When the Congress adopted the “Quit India” resolution on August 8, 1942, at Gandhi’s instance, the tide had already turned in favour of the Allies. Only three months later, the defeat of the Axis became certain, to the chagrin of Gandhi and Sardar Vallabhbhai Patel, who had calculated that Britain would lose and then hand over power to the Congress. Jawaharlal Nehru and Maulana Abul Kalam Azad were opposed to this tactic but did not break rank. The wise Rajaji had predicted the Congress’ failure, well in advance. He was attacked for this.

The Palestine Question

There are two other diary entries of contemporary relevance. Maisky was interested in Palestine and not only because he was a Jew. The Zionist leader Chaim Weizmann met him on February 3, 1941, and did not conceal his contempt for Palestinians or his plans to get rid of them forcibly.

“Taking all these circumstances into account, Weizmann anxiously asks himself: ‘What has a British victory to offer the Jews?’ The question leads him to some uncomfortable conclusions. For the only ‘plan’ which Weizmann can think of to save Central Europe Jewry (and in the first place Polish Jewry) is this: to move a million Arabs now living in Palestine to Iraq, and to settle four or five million Jews from Poland and other countries on the land which the Arabs had been occupying. The British are hardly likely to agree to this. And if they don’t agree, what will happen?

“I expressed some surprise about how Weizmann hoped to settle 5 million Jews on territory occupied by 1 million Arabs. ‘Oh, don’t worry,’ Weizmann burst out laughing. ‘The Arab is often called the son of the desert. It would be truer to call him the father of the desert. His laziness and primitivism turn a flourishing garden into a desert.
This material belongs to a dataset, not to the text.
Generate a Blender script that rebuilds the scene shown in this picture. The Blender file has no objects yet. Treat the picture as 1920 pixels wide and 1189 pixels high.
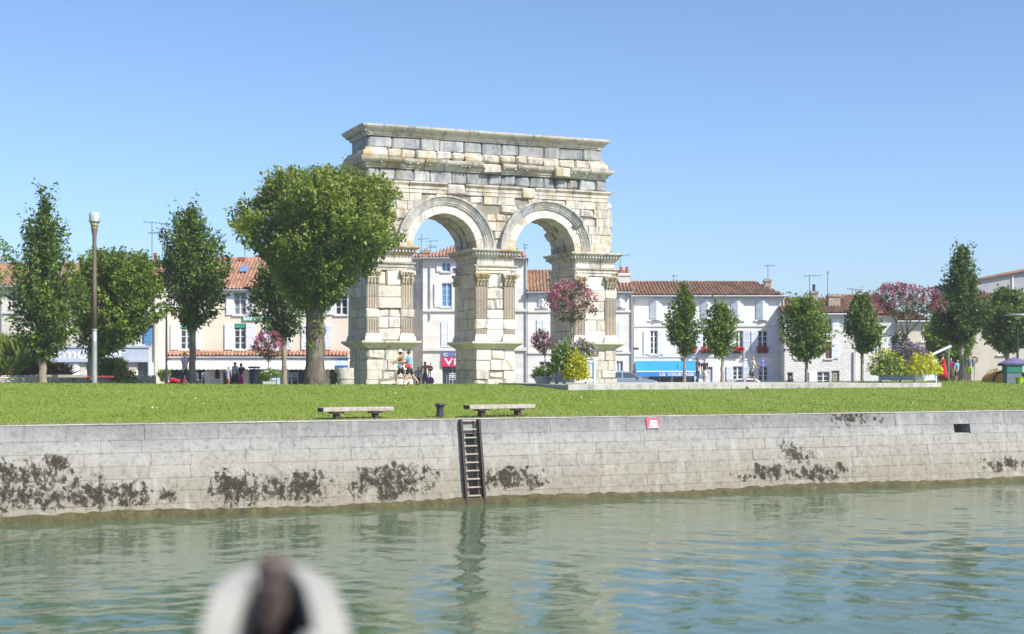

Give me the land occupied by a million Arabs, and I will easily settle five times that number of Jews on it.’ Weizmann shook his head sadly and concluded: ‘The only thing is, how do we obtain this land?’”

The Zionists had and still have no compassion for the Arabs. Seven years later the fiendish plan was accomplished. Palestine saw the ethnic cleansing of Arabs, so meticulously documented by the honest and fearless Israeli scholar Ilan Pappe.

Scholars, Israeli and others, agree that the Holocaust did not trigger moves to establish Israel on Arab soil. The Zionist movement got a fillip during the First World War with the Balfour Declaration. But Israelis have freely cashed in on the Holocaust to secure sympathy. The record shows that they consistently withheld compassion for others and were utterly cruel in outlook and deeds.

As for Maisky, he had incurred Molotov’s hostility. His very success proved to be his undoing. He was recalled in 1943, stripped of his membership of the Central Committee of the Communist Party of the Soviet Union, humiliated and imprisoned on false charges. Stalin’s death in 1953 saved him. He was released from prison on July 22, 1955. Maisky and his devoted wife repaired to their dacha, where he died on September 3, 1975. He kept writing and remained lucid right to the end. He was 91 when he died. One awaits the full three volumes of his rich diary eagerly.